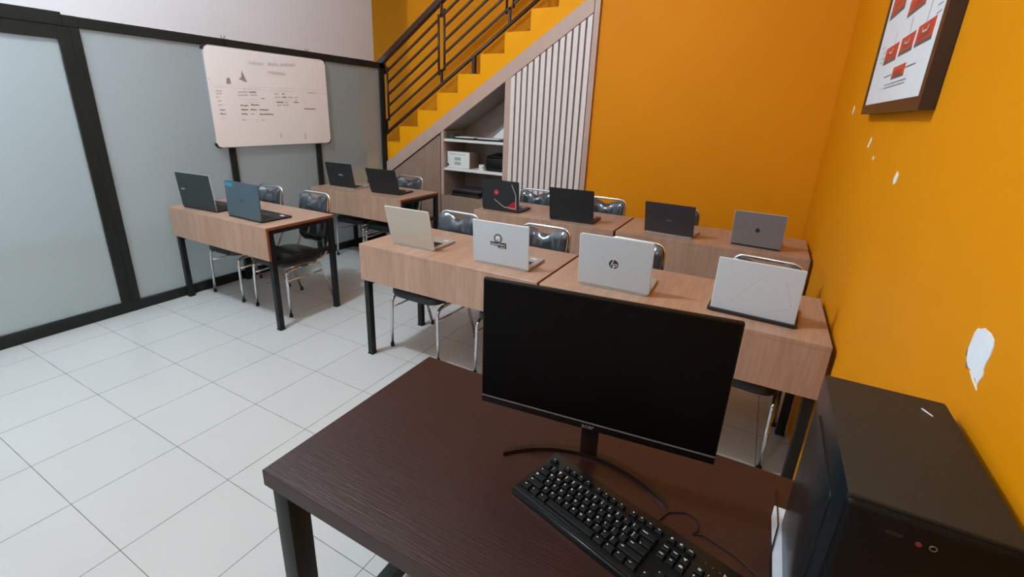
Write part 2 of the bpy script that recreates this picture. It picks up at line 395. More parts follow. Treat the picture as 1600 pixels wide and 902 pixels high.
# ------------------------------------------------------------------ staircase
def zt(x): return 0.913 + 0.6565 * (x + 0.696)      # upper edge of the diagonal trim
run, rise, s0, sz = 0.277, 0.188, -0.466, 1.359
pts = []
k0, k1 = -7, 8
pts.append((s0 + k0 * run, 0.0))
for k in range(k0, k1 + 1):
    x = s0 + k * run; z = sz + k * rise
    pts.append((x, max(z, 0.03)))
    if k < k1: pts.append((x + run, max(z, 0.03)))
xe = 1.8765
pts.append((xe, sz + k1 * rise)); pts.append((xe, zt(xe) - 0.06))
pts.append((-1.95, zt(-1.95) - 0.06)); pts.append((-1.95, 0.0))
bm = B(); prism(bm, pts, YS, YF - 0.001, 'y')
stair = tag(obj('staircase', bm, 'orange_stair'), 'orange painted staircase rising to the right along the back wall', 'staircase')

# stair railing
rail = thing('stair_railing', 'dark metal railing with parallel sloping bars along the orange staircase', 'railing', (0.54, YS + 0.035, 0.0))
RX, SL = 0.54, 0.67
def zr(x): return 1.735 + SL * x
def rl(name, p, r=0.015, sq=True):
    bm = B(); tube(bm, [(a - RX, y_, z_) for a, y_, z_ in p], r, 10, square=sq, up=(0, 1, 0) if sq else None)
    return obj(name, bm, 'rail_steel', rail)
xa, xb = -2.3, 1.86
rl('handrail', [(xa, 0, zr(xa) + 0.825), (xb, 0, zr(xb) + 0.825)], 0.029, True)
rl('bottom_rail', [(xa, 0, zr(xa)), (xb, 0, zr(xb))], 0.0185, False)
P0 = [-2.295 + 0.82 * k for k in range(6)]
for a in P0:
    c = a + 0.745; c = min(c, xb)
    if c - a < 0.2: continue
    for x in (a, c): rl('upright', [(x, 0, zr(x) + 0.12), (x, 0, zr(x) + 0.715)], 0.012, False)
    for off in (0.155, 0.285, 0.41, 0.54, 0.668):
        rl('bar', [(a, 0, zr(a) + off), (c, 0, zr(c) + off)], 0.010, True)
for a in P0[1:]:
    x = a - 0.037
    if x > xb: continue
    rl('connector', [(x, 0, zr(x) - 0.0), (x, 0, zr(x) + 0.15)], 0.011, True)
    rl('connector', [(x, 0, zr(x) + 0.66), (x, 0, zr(x) + 0.81)], 0.011, True)
    rl('connector', [(x - 0.037, 0, zr(x) + 0.125), (x + 0.037, 0, zr(x) + 0.16)], 0.011, True)
    rl('connector', [(x - 0.037, 0, zr(x) + 0.665), (x + 0.037, 0, zr(x) + 0.70)], 0.011, True)
for x, zz in ((0.545, sz + 3 * rise), (-1.08, sz - 3 * rise)):
    rl('foot_post', [(x, 0, zz + 0.004), (x, 0, zr(x))], 0.018, True)
    bxo('base_plate', (x - RX - 0.045, x - RX + 0.045, -0.03, 0.03, zz, zz + 0.006), 'rail_steel', rail)

# ------------------------------------------------------------------ cabinet built under the stairs
cab = thing('under_stair_cabinet', 'wood cabinet under the orange stairs with open shelves and a white slatted panel', 'cabinet', (0.6, YS - 0.012, 0.0))
CX = 0.6
def cb(name, pts, y0, y1, m): bm = B(); prism(bm, [(x - CX, z) for x, z in pts], y0, y1, 'y'); return obj(name, bm, m, cab)
xl0 = XL + 0.002
def zl(x): return zt(x) - 0.150                       # lower edge of the trim
cb('diagonal_trim', [(xl0, zl(xl0)), (xl0, zt(xl0)), (1.822, zt(1.822)), (1.822, zl(1.822))], -0.018, 0.011, 'trim_wood')
cb('end_trim', [(1.828, 0.002), (1.828, 2.62), (1.877, 2.62), (1.877, 0.002)], -0.018, 0.011, 'trim_wood')
cb('side_door', [(xl0, 0.002), (xl0, zl(xl0) - 0.019), (0.143, zl(0.143) - 0.019), (0.143, 0.002)], -0.012, 0.011, 'cabinet_wood')
cb('divider', [(0.155, 0.625), (0.155, zl(0.155) - 0.002), (0.192, zl(0.192) - 0.002), (0.192, 0.625)], -0.014, 0.011, 'trim_wood')
cb('divider', [(0.957, 0.625), (0.957, zl(0.957)), (1.020, zl(1.020)), (1.020, 0.625)], -0.014, 0.011, 'trim_wood')
cb('shadow_gap', [(xl0, 0.003), (xl0, zl(xl0) - 0.004), (0.19, zl(0.19) - 0.004), (0.19, 0.003)], 0.0005, 0.0115, 'gap_dark')
cb('lower_panel', [(0.155, 0.002), (0.155, 0.62), (1.020, 0.62), (1.020, 0.002)], -0.012, 0.011, 'cabinet_wood')
# carcass
bm = B()
x0, x1 = 0.192 - CX, 0.957 - CX
box(bm, x0 - 0.018, x0, 0.011, 0.43, 0.60, zl(0.18) - 0.0)
box(bm, x1, x1 + 0.018, 0.011, 0.43, 0.60, zl(0.957))
prism(bm, [(x0 - 0.018, 0.60), (x0 - 0.018, zl(0.18)), (x1 + 0.018, zl(0.96)), (x1 + 0.018, 0.60)], 0.43, 0.445, 'y')
prism(bm, [(x0 - 0.018, zl(0.18) - 0.001), (x0 - 0.018, zl(0.18) + 0.015), (x1 + 0.018, zl(0.98) + 0.015), (x1 + 0.018, zl(0.98) - 0.001)], 0.011, 0.445, 'y')
box(bm, x0 + 0.33, x0 + 0.345, 0.42, 0.431, 0.62, 0.907)
obj('carcass', bm, 'cabinet_grey', cab)
bxo('shelf', (x0, x1, -0.008, 0.428, 0.604, 0.6215), 'cabinet_wood', cab)
bxo('shelf', (x0, x1, -0.010, 0.428, 0.909, 0.935), 'shelf_white', cab, r=0.002)
bxo('shelf', (x0, x1, -0.010, 0.428, 1.226, 1.254), 'shelf_white', cab, r=0.002)
# slatted panel
bm = B(); prism(bm, [(1.020 - CX, 0.003), (1.020 - CX, zl(1.02) - 0.004), (1.822 - CX, zl(1.822) - 0.004), (1.822 - CX, 0.003)], 0.0, 0.011, 'y', 0)
sp_ = obj('slat_backing', bm, 'slat_back', cab)
for k in range(13):
    a = 1.0225 + 0.0626 * k; c = a + 0.0435
    bm = B(); prism(bm, [(a - CX, 0.004), (a - CX, zl(a) - 0.008), (c - CX, zl(c) - 0.008), (c - CX, 0.004)], -0.016, 0.001, 'y')
    obj('slat', bm, 'slat_white', cab)

# ------------------------------------------------------------------ things on the shelves
yb = YS + 0.03
def bx_thing(name, label, cat, dims, m, r=0.004, group=None):
    bm = B(); x0, x1, y0, y1, z0, z1 = dims; cx, cy = (x0 + x1) / 2, (y0 + y1) / 2
    box(bm, x0 - cx, x1 - cx, y0 - cy, y1 - cy, 0, z1 - z0); bevel(bm, r, 2)
    o = obj(name, bm, m, loc=(cx, cy, z0), smooth=True); return tag(o, label, cat, group)
SZ3, SZ2, SZ1 = 1.2545, 0.9355, 0.622
bx_thing('storage_box', 'small dark green box at the left end of the top cabinet shelf', 'box', (0.205, 0.305, YS + 0.02, YS + 0.14, SZ3, SZ3 + 0.046), 'green_box')
for i, (a, c, z, l) in enumerate(((0.315, 0.600, 0, 'flat black tablet lying on the top shelf beside the dark green box'), (0.605, 0.935, 0, 'flat black tablet lying at the right end of the top cabinet shelf'))):
    bx_thing('tablet', l, 'tablet', (a, c, YS + 0.0, YS + 0.2, SZ3, SZ3 + 0.016), 'plastic_black', 0.003, 'tablets on the top cabinet shelf')
for a, c, l in ((0.320, 0.560, 'white papers lying on the left black tablet on the top shelf'), (0.61, 0.88, 'white papers lying on the right black tablet on the top shelf')):
    bx_thing('paper_stack', l, 'papers', (a, c, YS + 0.015, YS + 0.19, SZ3 + 0.0165, SZ3 + 0.026), 'paper', 0.002, 'papers on the top cabinet shelf')
bm = B(); prism(bm, [(-0.20, 0.0), (0.10, 0.0), (0.10, 0.23), (0.07, 0.23)], -0.004, 0.004, 'y')
tag(obj('bright_patch', bm, 'paper', loc=(0.845, YS + 0.235, SZ3 + 0.001), rot=(math.radians(-8), 0, 0)), 'pale blue-white sheet added as a bright patch of light in the right corner of the top shelf', 'bright_patch')  # added sheet; its pale colour stands in for sunlight in the shelf corner
# carton with white printed front
ca = thing('printer_carton', 'white fronted box with two grey windows on the middle cabinet shelf', 'box', (0.350, YS + 0.14, SZ2))
bxo('carton_body', (-0.146, 0.146, -0.098, 0.10, 0, 0.178), 'card_brown', ca, r=0.003)
bm = B(); box(bm, -0.149, 0.149, -0.106, -0.0985, 0.003, 0.181); bevel(bm, 0.003, 2)
fr = obj('white_front', bm, 'box_white', ca, smooth=True)
for z in (0.035, 0.085): bxo('window_grille', (-0.05, 0.035, -0.1075, -0.1055, z, z + 0.036), 'vent_grey', fr)
bm = B()
for k in range(9): box(bm, -0.11 + 0.024 * k, -0.094 + 0.024 * k, -0.1072, -0.1055, 0.146, 0.158)
obj('vent_slots', bm, 'vent_grey', fr)
bxo('power_inlet', (-0.145, -0.128, -0.1085, -0.1055, 0.02, 0.045), 'plastic_black', fr)
# white cup-like camera on a base
cu = thing('webcam', 'small rounded white device on a base beside the white fronted box', 'device', (0.655, YS + 0.05, SZ2))
bm = B(); prism(bm, rrect(-0.045, 0.045, -0.035, 0.035, 0.02), 0, 0.008, 'z'); obj('base', bm, 'cup_white', cu)
bm = B(); prism(bm, rrect(-0.033, 0.033, -0.025, 0.025, 0.02), 0.008, 0.062, 'z'); bevel(bm, 0.005, 2); obj('body', bm, 'cup_white', cu, smooth=True)
bm = B(); prism(bm, circ(0.026, 0.034, 0.010, 16), -0.0275, -0.0245, 'y'); obj('lens', bm, 'ink_mid', cu)
# black bag like printer
pr_ = thing('black_printer', 'black printer with a sloping lid at the right of the middle cabinet shelf', 'printer', (0.815, YS + 0.19, SZ2))
bm = B(); prism(bm, [(-0.15, 0), (-0.15, 0.13), (0.0, 0.158), (0.0, 0.158), (0.0, 0)][:3] + [(0.0, 0.0)], -0.10, 0.10, 'x')
bmesh.ops.delete(bm, geom=list(bm.verts), context='VERTS')
vs, fs = box(bm, -0.125, 0.125, -0.12, 0.15, 0, 0.14)
for v in vs:
    if v.co.z > 0.1 and v.co.y > 0: v.co.z = 0.165
bevel(bm, 0.01, 2); obj('printer_body', bm, 'plastic_satin', pr_, smooth=True)
bxo('paper_tray', (-0.10, 0.10, -0.15, -0.118, 0.012, 0.028), 'plastic_black', pr_, r=0.003)
bxo('scanner_lid', (-0.12, 0.12, -0.10, 0.14, 0.158, 0.172), 'plastic_black', pr_, r=0.004, rot=(math.radians(5), 0, 0), loc=(0, 0, -0.004))
# closed laptops stacked in bottom niche
for i, (a, c, lb) in enumerate(((0.265, 0.645, 'closed black laptop at the bottom of the pile in the lowest shelf niche'), (0.275, 0.63, 'closed black laptop in the middle of the pile in the lowest shelf niche'), (0.30, 0.66, 'closed black laptop topmost of the pile in the lowest shelf niche'))):
    bx_thing('closed_laptop', lb, 'laptop', (a, c, YS + 0.015 + 0.01 * i, YS + 0.26 + 0.01 * i, SZ1 + 0.0275 * i, SZ1 + 0.027 + 0.0275 * i), ('deck_dark', 'plastic_black', 'dark_grey_lid')[i], 0.006, 'closed laptops piled in the cabinet')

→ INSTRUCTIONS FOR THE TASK
Write out the lines from the start of the material to the line with "stair = tag(obj('staircase', bm, 'orange_stair'), 'orange", inclusive and exactly. Skip the pictures.

→ RESULT
Write part 2 of the bpy script that recreates this picture. It picks up at line 395. More parts follow. Treat the picture as 1600 pixels wide and 902 pixels high.
# ------------------------------------------------------------------ staircase
def zt(x): return 0.913 + 0.6565 * (x + 0.696)      # upper edge of the diagonal trim
run, rise, s0, sz = 0.277, 0.188, -0.466, 1.359
pts = []
k0, k1 = -7, 8
pts.append((s0 + k0 * run, 0.0))
for k in range(k0, k1 + 1):
    x = s0 + k * run; z = sz + k * rise
    pts.append((x, max(z, 0.03)))
    if k < k1: pts.append((x + run, max(z, 0.03)))
xe = 1.8765
pts.append((xe, sz + k1 * rise)); pts.append((xe, zt(xe) - 0.06))
pts.append((-1.95, zt(-1.95) - 0.06)); pts.append((-1.95, 0.0))
bm = B(); prism(bm, pts, YS, YF - 0.001, 'y')
stair = tag(obj('staircase', bm, 'orange_stair'), 'orange painted staircase rising to the right along the back wall', 'staircase')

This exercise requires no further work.